**WHAT YOU SHOULD DO**
Take the lines of the data below from the very first through the line containing "sc.camera = cam" and output them exactly, pictures excluded.
(begin)
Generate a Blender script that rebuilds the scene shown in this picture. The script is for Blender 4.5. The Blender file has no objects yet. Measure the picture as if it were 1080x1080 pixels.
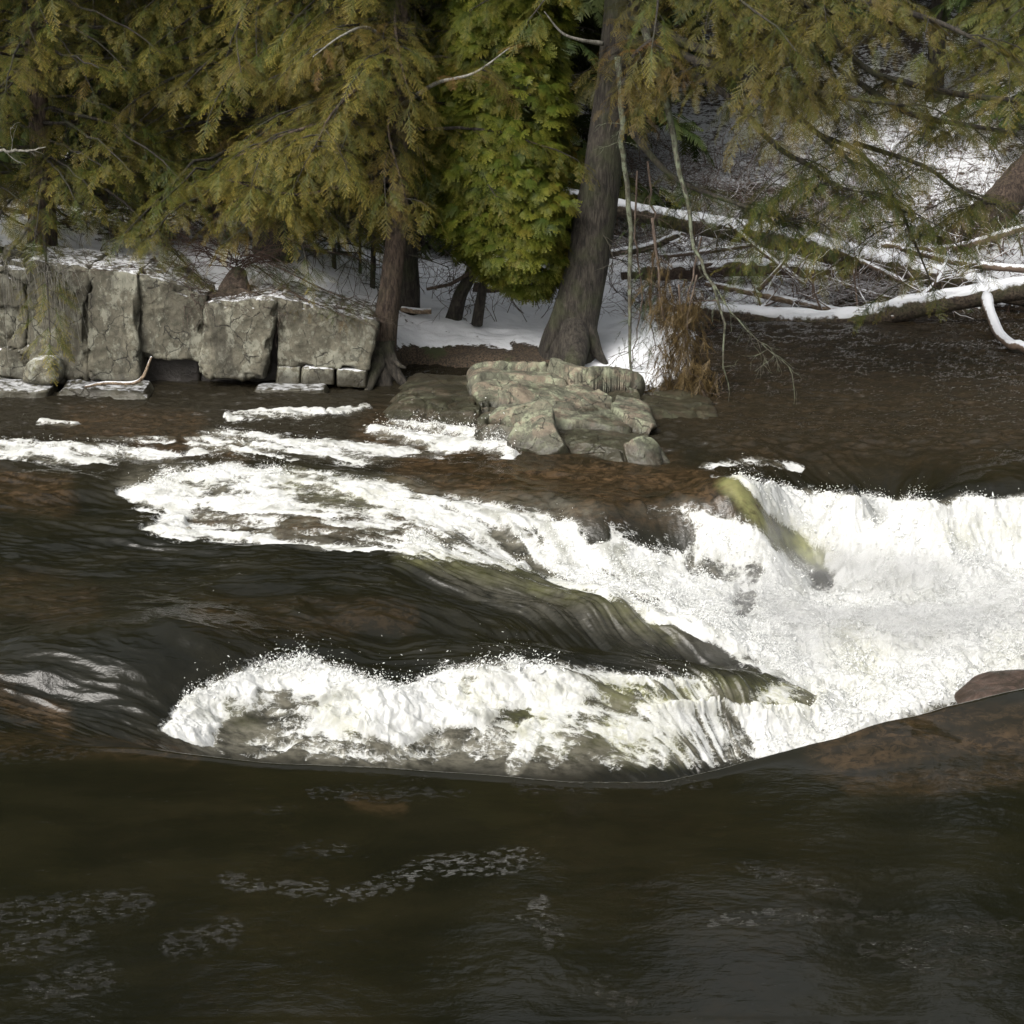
import bpy, math, random
import numpy as np

# ------------------------------------------------------------------ camera, light, exposure
sc = bpy.context.scene
CAM_H = 5.0
FPX = 2000.0                    # focal length in pixels of a 1080 px square frame
PITCH = math.atan(600.0/FPX)    # the horizon lies above the picture
cam_d = bpy.data.cameras.new('camera')
cam = bpy.data.objects.new('camera', cam_d)
sc.collection.objects.link(cam)
cam.location = (0, 0, CAM_H)
cam.rotation_euler = (math.pi/2 - PITCH, 0, 0)
cam_d.sensor_fit = 'HORIZONTAL'
cam_d.sensor_width = 36.0
cam_d.lens = 36.0*FPX/1080.0
cam_d.clip_start = 0.1
cam_d.clip_end = 2000
sc.camera = cam

SUN_EL, SUN_AZ = math.radians(43), math.radians(218)    # azimuth clockwise from +Y
w = bpy.data.worlds.new('World'); sc.world = w; w.use_nodes = True
nt = w.node_tree; nt.nodes.clear()
sky = nt.nodes.new('ShaderNodeTexSky'); sky.sky_type = 'NISHITA'; sky.sun_disc = False
sky.sun_elevation = SUN_EL; sky.sun_rotation = SUN_AZ
sky.dust_density = 10.0; sky.air_density = 2.0; sky.ozone_density = 1.0
hs = nt.nodes.new('ShaderNodeHueSaturation'); hs.inputs['Saturation'].default_value = 0.22
bg = nt.nodes.new('ShaderNodeBackground'); bg.inputs['Strength'].default_value = 0.15
wo = nt.nodes.new('ShaderNodeOutputWorld')
nt.links.new(sky.outputs[0], hs.inputs['Color']); nt.links.new(hs.outputs[0], bg.inputs[0]); nt.links.new(bg.outputs[0], wo.inputs[0])
sun_d = bpy.data.lights.new('sun', 'SUN'); sun_d.energy = 1.5; sun_d.angle = math.radians(28); sun_d.color = (1.0, 0.965, 0.91)
sun = bpy.data.objects.new('sun', sun_d); sc.collection.objects.link(sun)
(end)
**TASK RESPONSE**
Generate a Blender script that rebuilds the scene shown in this picture. The script is for Blender 4.5. The Blender file has no objects yet. Measure the picture as if it were 1080x1080 pixels.
import bpy, math, random
import numpy as np

# ------------------------------------------------------------------ camera, light, exposure
sc = bpy.context.scene
CAM_H = 5.0
FPX = 2000.0                    # focal length in pixels of a 1080 px square frame
PITCH = math.atan(600.0/FPX)    # the horizon lies above the picture
cam_d = bpy.data.cameras.new('camera')
cam = bpy.data.objects.new('camera', cam_d)
sc.collection.objects.link(cam)
cam.location = (0, 0, CAM_H)
cam.rotation_euler = (math.pi/2 - PITCH, 0, 0)
cam_d.sensor_fit = 'HORIZONTAL'
cam_d.sensor_width = 36.0
cam_d.lens = 36.0*FPX/1080.0
cam_d.clip_start = 0.1
cam_d.clip_end = 2000
sc.camera = cam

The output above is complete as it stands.